#### [SOURCE DATA]
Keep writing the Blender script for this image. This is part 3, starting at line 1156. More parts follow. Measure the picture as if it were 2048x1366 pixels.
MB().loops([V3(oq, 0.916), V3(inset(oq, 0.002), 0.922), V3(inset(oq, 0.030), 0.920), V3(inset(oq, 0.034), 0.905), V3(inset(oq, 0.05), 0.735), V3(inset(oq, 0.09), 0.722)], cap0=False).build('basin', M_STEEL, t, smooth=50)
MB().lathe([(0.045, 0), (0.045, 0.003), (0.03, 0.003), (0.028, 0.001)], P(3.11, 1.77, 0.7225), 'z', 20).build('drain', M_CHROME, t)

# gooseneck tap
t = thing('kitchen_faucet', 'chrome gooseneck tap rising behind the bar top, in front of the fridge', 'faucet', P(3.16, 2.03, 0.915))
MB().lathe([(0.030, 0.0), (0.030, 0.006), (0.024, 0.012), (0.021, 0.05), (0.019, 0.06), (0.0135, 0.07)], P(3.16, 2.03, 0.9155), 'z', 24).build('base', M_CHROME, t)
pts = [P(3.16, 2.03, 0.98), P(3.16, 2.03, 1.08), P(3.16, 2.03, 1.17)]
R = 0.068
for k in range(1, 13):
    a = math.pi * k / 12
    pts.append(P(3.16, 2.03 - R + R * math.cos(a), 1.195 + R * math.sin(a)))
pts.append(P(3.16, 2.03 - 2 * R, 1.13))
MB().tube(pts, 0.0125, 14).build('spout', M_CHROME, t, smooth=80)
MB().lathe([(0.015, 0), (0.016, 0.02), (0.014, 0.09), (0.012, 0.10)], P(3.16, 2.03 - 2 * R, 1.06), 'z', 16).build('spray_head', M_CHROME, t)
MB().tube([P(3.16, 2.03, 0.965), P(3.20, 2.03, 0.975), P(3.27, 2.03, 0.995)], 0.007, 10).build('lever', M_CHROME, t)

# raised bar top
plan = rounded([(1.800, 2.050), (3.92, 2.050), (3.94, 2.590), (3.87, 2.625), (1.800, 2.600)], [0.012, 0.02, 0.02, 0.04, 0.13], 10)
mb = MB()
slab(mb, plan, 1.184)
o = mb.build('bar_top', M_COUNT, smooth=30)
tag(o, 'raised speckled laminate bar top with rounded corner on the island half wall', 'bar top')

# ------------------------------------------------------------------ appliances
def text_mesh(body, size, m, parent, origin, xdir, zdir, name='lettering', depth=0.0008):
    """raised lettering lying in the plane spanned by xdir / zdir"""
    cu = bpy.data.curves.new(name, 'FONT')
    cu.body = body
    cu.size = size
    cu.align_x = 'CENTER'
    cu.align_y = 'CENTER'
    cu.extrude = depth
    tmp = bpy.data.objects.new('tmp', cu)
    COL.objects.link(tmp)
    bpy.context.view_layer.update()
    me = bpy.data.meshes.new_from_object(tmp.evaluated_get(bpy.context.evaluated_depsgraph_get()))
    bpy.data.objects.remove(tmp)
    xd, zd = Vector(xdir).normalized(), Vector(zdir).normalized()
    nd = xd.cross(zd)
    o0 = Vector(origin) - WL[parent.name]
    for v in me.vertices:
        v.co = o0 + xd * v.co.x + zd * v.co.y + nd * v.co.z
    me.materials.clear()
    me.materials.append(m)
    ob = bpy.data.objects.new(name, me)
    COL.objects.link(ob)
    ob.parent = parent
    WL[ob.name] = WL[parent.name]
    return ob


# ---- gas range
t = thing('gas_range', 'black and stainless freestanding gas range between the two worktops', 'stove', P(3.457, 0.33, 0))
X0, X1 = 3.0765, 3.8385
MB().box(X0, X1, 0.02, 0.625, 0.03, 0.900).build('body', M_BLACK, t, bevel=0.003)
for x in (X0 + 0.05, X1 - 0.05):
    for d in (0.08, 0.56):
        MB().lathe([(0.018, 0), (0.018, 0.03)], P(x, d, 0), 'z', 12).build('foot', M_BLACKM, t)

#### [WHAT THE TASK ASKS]
The lines from the top of the data above down to the line containing "20).build('drain', M_CHROME, t)" are to be copied exactly; no other line should appear.

#### [CORRECT RESPONSE]
Keep writing the Blender script for this image. This is part 3, starting at line 1156. More parts follow. Measure the picture as if it were 2048x1366 pixels.
MB().loops([V3(oq, 0.916), V3(inset(oq, 0.002), 0.922), V3(inset(oq, 0.030), 0.920), V3(inset(oq, 0.034), 0.905), V3(inset(oq, 0.05), 0.735), V3(inset(oq, 0.09), 0.722)], cap0=False).build('basin', M_STEEL, t, smooth=50)
MB().lathe([(0.045, 0), (0.045, 0.003), (0.03, 0.003), (0.028, 0.001)], P(3.11, 1.77, 0.7225), 'z', 20).build('drain', M_CHROME, t)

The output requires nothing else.